Die Untersuchung zeigt, dass durchschnittliche Kundenbewertungen nicht notwendigerweise ein gutes Maß für die „objektive“ Qualität eines Produktes sind, obwohl sie von Kunden als zentrales Kriterium bei der Einschätzung von Produkten herangezogen werden. „Nur in 69 von den 224 getesteten Kategorien war der Testsieger bei Stiftung Warentest auch das Produkt mit der besten durchschnittlichen Bewertung bei Amazon. Das bedeutet, dass man nicht unbedingt ein gutes Produkt kauft, wenn man sich für ein Produkt mit einer hohen durchschnittlichen Bewertung entscheidet“, erklärt Dr. Sarah Köcher. Insgesamt stimmten die Einschätzungen der Online-Shopper also kaum mit den Stiftung-Warentest-Ergebnissen überein. Zudem haben die Forscher herausgefunden, dass der Zusammenhang zwischen bewerteter und objektiver Qualität abnimmt, je länger ein Produkt auf dem Markt ist. Bei älteren Produkten gibt es keinen nachweisbaren Zusammenhang mehr zwischen Testurteilen und durchschnittlichen Kundenbewertungen.
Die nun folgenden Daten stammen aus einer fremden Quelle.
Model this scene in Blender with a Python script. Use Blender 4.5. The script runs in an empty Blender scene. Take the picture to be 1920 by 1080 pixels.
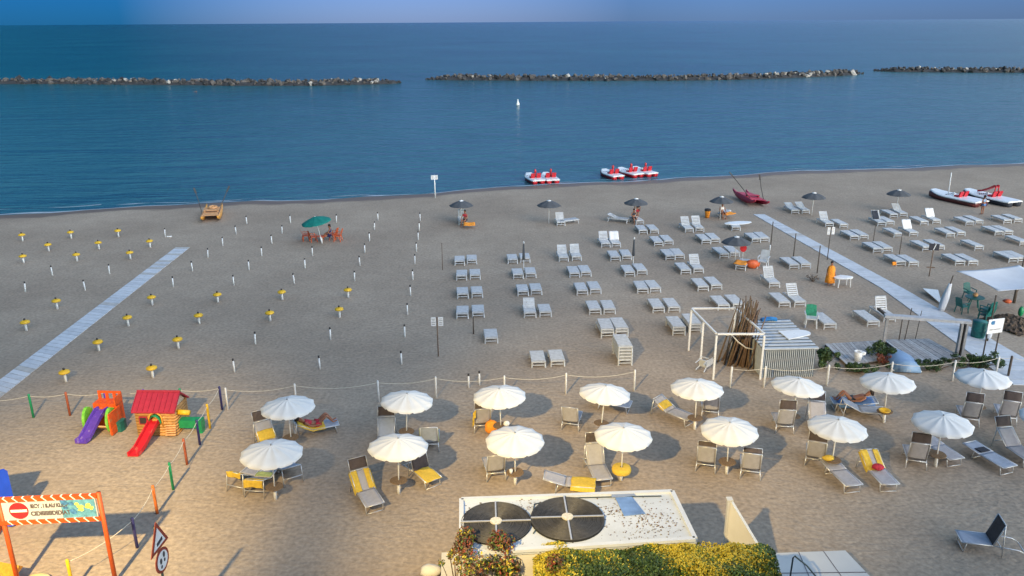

Sterne täuschen über Qualität hinweg

Ein weiteres Ergebnis der Marketing-Studie ist, dass bessere Kundenbewertungen den Blick der Käuferinnen und Käufer auf die tatsächliche Qualität von Produkten verschleiern: Je höher die durchschnittliche Bewertung, umso weniger werden Kaufentscheidungen durch die tatsächliche Produktqualität beeinflusst. „Es ist nicht nur so, dass durchschnittliche Kundenbewertungen ein eher schlechter Indikator für die Qualität eines Produktes sind. Hohe durchschnittliche Bewertungen scheinen sogar bis zu einem gewissen Grad über die tatsächliche Qualität eines Produktes hinwegtäuschen zu können“, erklärt Dr. Sören Köcher.